Material provided
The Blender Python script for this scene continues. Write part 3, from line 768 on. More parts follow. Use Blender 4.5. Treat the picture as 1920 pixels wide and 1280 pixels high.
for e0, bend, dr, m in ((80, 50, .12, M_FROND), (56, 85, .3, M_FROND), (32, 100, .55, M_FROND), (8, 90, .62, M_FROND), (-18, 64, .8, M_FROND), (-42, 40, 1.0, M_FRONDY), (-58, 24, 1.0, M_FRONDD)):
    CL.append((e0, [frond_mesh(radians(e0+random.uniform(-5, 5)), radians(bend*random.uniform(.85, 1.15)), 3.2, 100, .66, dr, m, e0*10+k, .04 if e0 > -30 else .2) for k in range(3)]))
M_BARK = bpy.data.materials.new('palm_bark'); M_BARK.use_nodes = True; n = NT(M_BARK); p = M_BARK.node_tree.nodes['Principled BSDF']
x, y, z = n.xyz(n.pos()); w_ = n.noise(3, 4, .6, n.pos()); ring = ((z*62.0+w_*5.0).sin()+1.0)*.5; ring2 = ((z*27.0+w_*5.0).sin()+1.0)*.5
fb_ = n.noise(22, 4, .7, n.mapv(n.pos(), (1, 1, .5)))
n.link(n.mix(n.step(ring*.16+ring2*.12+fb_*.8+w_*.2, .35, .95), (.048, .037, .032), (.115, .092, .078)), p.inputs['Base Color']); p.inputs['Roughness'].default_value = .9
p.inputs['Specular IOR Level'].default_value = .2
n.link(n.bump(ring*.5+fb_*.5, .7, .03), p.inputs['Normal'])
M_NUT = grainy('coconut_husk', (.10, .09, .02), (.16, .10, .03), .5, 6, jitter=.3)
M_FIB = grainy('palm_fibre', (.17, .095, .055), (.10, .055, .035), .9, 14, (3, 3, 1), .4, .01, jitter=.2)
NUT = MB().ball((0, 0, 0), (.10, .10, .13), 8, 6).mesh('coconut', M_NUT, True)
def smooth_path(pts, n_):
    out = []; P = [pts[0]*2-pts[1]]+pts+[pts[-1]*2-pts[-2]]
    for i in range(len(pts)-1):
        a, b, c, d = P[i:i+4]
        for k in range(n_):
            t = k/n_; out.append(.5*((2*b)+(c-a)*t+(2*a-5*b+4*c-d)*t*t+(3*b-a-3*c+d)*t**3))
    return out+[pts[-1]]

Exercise
Each line of the material should be duplicated exactly, please.

Response to this task
The Blender Python script for this scene continues. Write part 3, from line 768 on. More parts follow. Use Blender 4.5. Treat the picture as 1920 pixels wide and 1280 pixels high.
for e0, bend, dr, m in ((80, 50, .12, M_FROND), (56, 85, .3, M_FROND), (32, 100, .55, M_FROND), (8, 90, .62, M_FROND), (-18, 64, .8, M_FROND), (-42, 40, 1.0, M_FRONDY), (-58, 24, 1.0, M_FRONDD)):
    CL.append((e0, [frond_mesh(radians(e0+random.uniform(-5, 5)), radians(bend*random.uniform(.85, 1.15)), 3.2, 100, .66, dr, m, e0*10+k, .04 if e0 > -30 else .2) for k in range(3)]))
M_BARK = bpy.data.materials.new('palm_bark'); M_BARK.use_nodes = True; n = NT(M_BARK); p = M_BARK.node_tree.nodes['Principled BSDF']
x, y, z = n.xyz(n.pos()); w_ = n.noise(3, 4, .6, n.pos()); ring = ((z*62.0+w_*5.0).sin()+1.0)*.5; ring2 = ((z*27.0+w_*5.0).sin()+1.0)*.5
fb_ = n.noise(22, 4, .7, n.mapv(n.pos(), (1, 1, .5)))
n.link(n.mix(n.step(ring*.16+ring2*.12+fb_*.8+w_*.2, .35, .95), (.048, .037, .032), (.115, .092, .078)), p.inputs['Base Color']); p.inputs['Roughness'].default_value = .9
p.inputs['Specular IOR Level'].default_value = .2
n.link(n.bump(ring*.5+fb_*.5, .7, .03), p.inputs['Normal'])
M_NUT = grainy('coconut_husk', (.10, .09, .02), (.16, .10, .03), .5, 6, jitter=.3)
M_FIB = grainy('palm_fibre', (.17, .095, .055), (.10, .055, .035), .9, 14, (3, 3, 1), .4, .01, jitter=.2)
NUT = MB().ball((0, 0, 0), (.10, .10, .13), 8, 6).mesh('coconut', M_NUT, True)
def smooth_path(pts, n_):
    out = []; P = [pts[0]*2-pts[1]]+pts+[pts[-1]*2-pts[-2]]
    for i in range(len(pts)-1):
        a, b, c, d = P[i:i+4]
        for k in range(n_):
            t = k/n_; out.append(.5*((2*b)+(c-a)*t+(2*a-5*b+4*c-d)*t*t+(3*b-a-3*c+d)*t**3))
    return out+[pts[-1]]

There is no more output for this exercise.